Most people who come to Londres 38 are young people between 15 and 29 years old. In many cases, they experience difficulties in talking about the dictatorship and political issues in their family or at school, and they look for spaces like Londres 38 to learn and discuss freely. Sometimes we have to develop strategies to overcome the reluctances of the establishment or the institutions. For instance, we refer very clearly to the objectives of the curriculum of the Ministry of Education when developing our activities with the youth. We also work a lot on language, particularly when working with municipalities, to avoid alienating people who have prejudices against civil society initiatives. Thus, in one case, when we participated in a workshop at a municipal institute whose director was a retired army officer, we relied on official data and state documentation related to the dictatorship to make it possible to discuss these issues.
Finally, I wanted to ask you how sites of memory, such as Londres 38, contribute to the fight for justice. How do you articulate your struggle against impunity and your commitment to social justice?
Londres 38 is one of the few memory sites that have an active line of work related to the struggle against the impunity of the perpetrators.
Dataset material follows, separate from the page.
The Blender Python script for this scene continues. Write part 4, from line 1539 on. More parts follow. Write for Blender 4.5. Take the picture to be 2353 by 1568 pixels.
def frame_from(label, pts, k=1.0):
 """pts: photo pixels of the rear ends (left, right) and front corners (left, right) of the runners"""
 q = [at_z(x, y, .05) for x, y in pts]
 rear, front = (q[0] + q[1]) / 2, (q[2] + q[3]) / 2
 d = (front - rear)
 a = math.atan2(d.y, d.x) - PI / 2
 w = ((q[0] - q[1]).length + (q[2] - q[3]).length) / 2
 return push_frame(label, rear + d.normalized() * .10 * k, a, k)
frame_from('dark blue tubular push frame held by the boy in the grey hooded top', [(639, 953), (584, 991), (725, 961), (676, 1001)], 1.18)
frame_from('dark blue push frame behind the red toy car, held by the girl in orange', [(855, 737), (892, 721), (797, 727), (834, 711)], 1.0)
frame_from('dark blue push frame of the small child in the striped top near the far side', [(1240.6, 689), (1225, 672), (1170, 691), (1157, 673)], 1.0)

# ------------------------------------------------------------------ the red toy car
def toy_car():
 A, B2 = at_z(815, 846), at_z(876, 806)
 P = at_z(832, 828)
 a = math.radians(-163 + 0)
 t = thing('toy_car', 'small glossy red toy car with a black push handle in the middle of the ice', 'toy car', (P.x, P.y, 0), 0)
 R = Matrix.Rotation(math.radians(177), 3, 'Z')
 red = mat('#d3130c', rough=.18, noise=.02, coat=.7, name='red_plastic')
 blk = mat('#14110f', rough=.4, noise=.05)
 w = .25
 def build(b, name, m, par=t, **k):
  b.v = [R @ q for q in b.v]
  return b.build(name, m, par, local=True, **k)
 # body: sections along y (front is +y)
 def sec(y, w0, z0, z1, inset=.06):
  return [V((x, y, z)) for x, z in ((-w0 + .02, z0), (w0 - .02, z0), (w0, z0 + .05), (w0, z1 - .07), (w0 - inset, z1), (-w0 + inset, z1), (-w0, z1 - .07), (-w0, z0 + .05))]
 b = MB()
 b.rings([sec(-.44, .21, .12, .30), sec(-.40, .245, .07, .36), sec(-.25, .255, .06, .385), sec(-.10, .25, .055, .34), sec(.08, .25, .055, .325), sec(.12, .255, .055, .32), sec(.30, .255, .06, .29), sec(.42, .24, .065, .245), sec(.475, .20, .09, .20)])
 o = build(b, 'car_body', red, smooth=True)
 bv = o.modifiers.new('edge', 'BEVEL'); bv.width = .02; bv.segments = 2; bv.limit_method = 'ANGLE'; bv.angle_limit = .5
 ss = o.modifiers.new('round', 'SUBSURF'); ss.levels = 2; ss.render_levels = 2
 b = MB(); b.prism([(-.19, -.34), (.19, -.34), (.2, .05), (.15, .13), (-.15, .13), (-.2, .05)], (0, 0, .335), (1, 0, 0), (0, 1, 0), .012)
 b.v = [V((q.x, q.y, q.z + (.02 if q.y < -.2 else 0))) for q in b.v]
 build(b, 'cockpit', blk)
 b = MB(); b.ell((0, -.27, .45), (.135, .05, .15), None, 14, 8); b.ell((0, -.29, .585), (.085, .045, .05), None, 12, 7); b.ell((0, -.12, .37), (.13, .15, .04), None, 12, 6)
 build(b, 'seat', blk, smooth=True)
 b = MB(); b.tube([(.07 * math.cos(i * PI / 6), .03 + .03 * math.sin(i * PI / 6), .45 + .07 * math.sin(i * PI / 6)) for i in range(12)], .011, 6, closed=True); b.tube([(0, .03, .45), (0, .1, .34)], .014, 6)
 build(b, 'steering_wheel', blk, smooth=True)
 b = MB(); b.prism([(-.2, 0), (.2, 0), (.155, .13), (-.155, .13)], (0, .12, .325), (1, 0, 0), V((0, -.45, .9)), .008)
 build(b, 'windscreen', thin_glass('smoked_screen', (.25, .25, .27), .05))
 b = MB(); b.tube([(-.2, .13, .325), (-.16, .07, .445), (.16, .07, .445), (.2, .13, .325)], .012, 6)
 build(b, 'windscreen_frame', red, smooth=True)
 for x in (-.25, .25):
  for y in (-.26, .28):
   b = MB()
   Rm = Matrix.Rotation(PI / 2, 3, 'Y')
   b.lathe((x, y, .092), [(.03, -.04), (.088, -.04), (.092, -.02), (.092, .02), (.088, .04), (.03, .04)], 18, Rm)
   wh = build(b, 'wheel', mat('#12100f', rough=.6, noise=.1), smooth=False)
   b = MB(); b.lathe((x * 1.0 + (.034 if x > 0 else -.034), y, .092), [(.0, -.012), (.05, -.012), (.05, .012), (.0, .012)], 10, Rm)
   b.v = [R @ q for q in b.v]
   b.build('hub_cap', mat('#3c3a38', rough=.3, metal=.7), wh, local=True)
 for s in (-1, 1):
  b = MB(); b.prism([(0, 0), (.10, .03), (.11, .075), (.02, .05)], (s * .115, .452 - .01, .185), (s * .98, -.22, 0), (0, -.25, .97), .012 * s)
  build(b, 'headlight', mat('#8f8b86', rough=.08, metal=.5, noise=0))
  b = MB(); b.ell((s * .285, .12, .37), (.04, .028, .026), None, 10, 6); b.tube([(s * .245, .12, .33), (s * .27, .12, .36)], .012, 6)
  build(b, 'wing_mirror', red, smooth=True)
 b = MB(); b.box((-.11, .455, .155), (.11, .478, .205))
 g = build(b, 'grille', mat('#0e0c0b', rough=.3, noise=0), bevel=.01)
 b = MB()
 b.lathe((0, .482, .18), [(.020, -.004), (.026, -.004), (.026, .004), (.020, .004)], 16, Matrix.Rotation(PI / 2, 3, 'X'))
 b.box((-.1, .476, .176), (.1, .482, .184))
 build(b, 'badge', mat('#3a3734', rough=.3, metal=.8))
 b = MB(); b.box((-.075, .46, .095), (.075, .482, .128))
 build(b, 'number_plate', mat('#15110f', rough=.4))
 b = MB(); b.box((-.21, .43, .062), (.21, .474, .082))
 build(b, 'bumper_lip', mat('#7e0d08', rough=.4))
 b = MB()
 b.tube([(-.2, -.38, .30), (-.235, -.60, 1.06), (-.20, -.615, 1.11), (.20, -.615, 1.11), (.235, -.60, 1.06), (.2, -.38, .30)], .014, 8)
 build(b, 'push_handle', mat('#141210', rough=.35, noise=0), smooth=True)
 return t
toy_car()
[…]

This is little visible in the physical space of the exhibition, mainly due to museographic decisions and technical constraints. Yet, we have an active truth and justice commission, mostly composed of lawyers, who are actively involved in legal cases related to Londres 38. We are also active in the digital sphere. Thus, the digital archive of Londres 38 offers comprehensive legal documentation, including the testimonies of the perpetrators before or outside the courts. We have also carried out digital campaigns to hold the perpetrators accountable. The last one was about the perpetrators who are fugitives: we disseminated their pictures, the charges against them, and information about their whereabouts.
Our fight against impunity is also directed towards human rights violations in the present. For example, Londres 38 is intervening with other organizations in cases of human rights violations perpetrated during the social outbreak of 2019-2020. Unfortunately, we see a permanent state of impunity, relying on deep alliances between the state apparatus, conglomerates, and local powers. This is a legacy of the transition period, where there was a consensus to protect certain institutions and structures from accountability.
Together with this fight against impunity, the objective of Londres 38 is transformative. This is directly related to the legacy of the victims of the dictatorship, who were activists attempting to transform society and struggling for social justice. We continue their struggle, trying to hold accountable the perpetrators of the human rights violations they were victims of, but also struggling for a fairer society.
*The original language of the conversation Noémi Lévy-Aksu had with Maíra Máximo was Spanish. This text is the translated and edited version of the transcription.
**The image used at the beginning of the interview is taken from the Londres 38 Digital Archive. According to archival sources, this photograph from 1980 shows a banner reading “Aquí fueron torturados los 119 / 119 people were tortured here” hung on the building that was used as O’Higgins Institute for Military Research at the time.